The longer I went, the more I liked it.

I graduated.

I liked being in LA with a bunch of people I already knew.

Yesterday UNCSA sent me a survey. I had mostly nice things to say.

When the question came up, “What could be done to improve [the school and its ability to get students employment afterward, sorry I’m paraphrasing]?” this is what I said:

Professor Dane Krogman, Professor Joe Lopina and Dr. Renata Jackson are among the best teachers I’ve ever had. The time spent learning from them was worth the cost of admission for the rest of the program. But many classes with other teachers failed to begin with the basics and build toward clear curriculum objectives. For instance, the year 1 directing class was based on film discussion, when that would have been an ideal time to look at things like storyboarding and shot selection. The year 1 editing class was also based on film discussion, when that would have been an ideal time to look at things like overlapping dialog, tightening up scenes and enhancing what happens on set to make it work on screen.

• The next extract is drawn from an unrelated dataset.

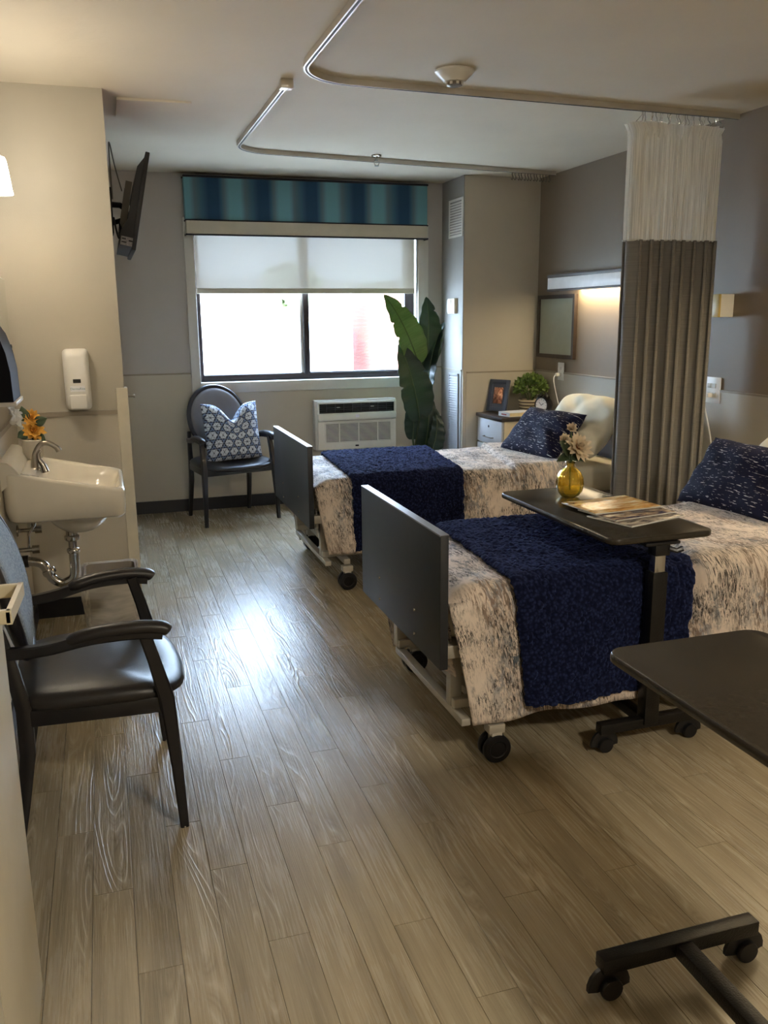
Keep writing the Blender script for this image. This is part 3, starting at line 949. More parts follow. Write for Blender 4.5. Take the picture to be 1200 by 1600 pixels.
def make_quilt(label, bed, x1, zn, zf, fold, seed, slant=.20):
    xf, y0, y1 = bed['xf'], bed['y0']+.065, bed['y1']-.03
    top = .640
    f, tot = drape(y0, y1, top, zn, zf)
    def g(u, v):
        y, z, ny, nz = f(v)
        dep = max(0, top-z)
        side = dep > .03
        xs = xf+.037+slant*dep
        xe = x1+(.03*dep if side else 0)
        x = xs+(xe-xs)*u
        o = 0
        nv = noise.noise(Vector((x*3.2+seed, y*3.0, z*2)))*.010
        nv += noise.noise(Vector((x*9+seed, y*7, z*5)))*.005
        o += nv
        if side:
            k = min(1, dep/.35)
            o += k*(.016*sin(x*11+seed)+.010*sin(x*23+2*seed)+.012)
        fx = fold[0]+(fold[1]-fold[0])*((y-y0)/(y1-y0))
        o += .026*sst(0, .022, x-fx)
        # roll off at the foot end and towards the pillow
        if nz > .5: z -= .05*sst(.10, 0, x-xs)*1.0
        return (x, y+ny*o, z+nz*o+(0 if not side else .012*sin(x*7+seed)*dep))
    q = grid('quilt', g, 150, 120, M_quilt, None, uv=lambda u, v: (u*(x1-xf), v*tot))
    solid(q, .006)
    def e(u, v):
        y = y0+.02+(y1-y0-.04)*u
        z = top-.055-.27*v
        return (xf+.056+.012*sin(u*13+seed)*v+.010*noise.noise(Vector((u*6, v*4, seed)))+.02*v, y, z)
    qe = grid('quilt_end', e, 60, 24, M_quilt, q, world=True, uv=lambda u, v: (3+v*.36, u*(y1-y0)))
    solid(qe, .005)
    tag(q, label, 'quilt')
    return q
make_quilt('cream and grey brushed-print quilt on the bed nearest the entrance', NB, 2.92, .155, .11, (2.04, 2.28), 1.7)
make_quilt('cream and grey brushed-print quilt on the window-side bed', FB, 2.74, .21, .06, (2.33, 2.52), 5.1)

def make_throw(label, bed, xa, xb, zn, zf, seed, hemshift):
    y0, y1 = bed['y0']+.065, bed['y1']-.03
    top = .664
    f, tot = drape(y0, y1, top, zn, zf, .07, .048)
    def g(u, v):
        y, z, ny, nz = f(v)
        dep = max(0, top-z)
        a = xa[0]+(xa[1]-xa[0])*((y-y0)/(y1-y0))+hemshift[0]*dep
        b_ = xb[0]+(xb[1]-xb[0])*((y-y0)/(y1-y0))+hemshift[1]*dep
        x = a+(b_-a)*u
        x += .008*noise.noise(Vector((y*20, z*20, u*3+seed)))
        o = .007*abs(noise.noise(Vector((x*60+seed, y*60, z*60))))*2+.005*noise.noise(Vector((x*26, y*26+seed, z*26)))
        ed = min(u, 1-u)*(b_-a)
        o -= .010*sst(.014, 0, ed)
        if dep > .06:
            k = min(1, dep/.35)
            o += k*(.014*sin(x*12+seed)+.010)
        return (x, y+ny*o, z+nz*o)
    q = grid('throw_blanket', g, 150, 330, M_throw, None, uv=lambda u, v: (u*.75, v*tot))
    solid(q, .010)
    tag(q, label, 'throw')
    return q
make_throw('fluffy navy throw folded across the bed nearest the entrance', NB, (1.285, 1.33), (2.02, 2.13), .20, .25, 2.2, (.12, -.10))
make_throw('fluffy navy throw folded across the window-side bed', FB, (1.30, 1.35), (1.985, 2.11), .23, .28, 7.9, (.03, 0))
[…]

My year was also the first not to be assigned a documentary short subject project. The second-year doc assigments told North Carolina stories — which helps give back to the community that we depend on for our shooting locations and free bagels. They represented the school well to the public. They succeeded with audiences. They succeeded at film festivals. They became effective calling cards for the students. The same can’t be said for the second-year narrative films that year. It makes no sense to me that the second-year narratives remain in the curriculum and the docs do not.

That said, UNCSA taught me that you get what you take from an education. I evolved from a snooty, dissatisfied first-year to a knowledge-hungry fourth-year trying to grab all the information and studio time I could before I had to leave. So much of that evolution is attitude and can’t be taught. It can be helped by skewing toward older/non-traditional-age students, but that has its own costs and is no guarantee.

Without UNCSA, I wouldn’t be in LA today working in a position I love. I wouldn’t have had the guts or gumption to move from NC to LA if there weren’t a hundred other UNCSA graduates here, too. The people are the main reason I’m grateful to have gone to UNCSA. I hope to give back something soon.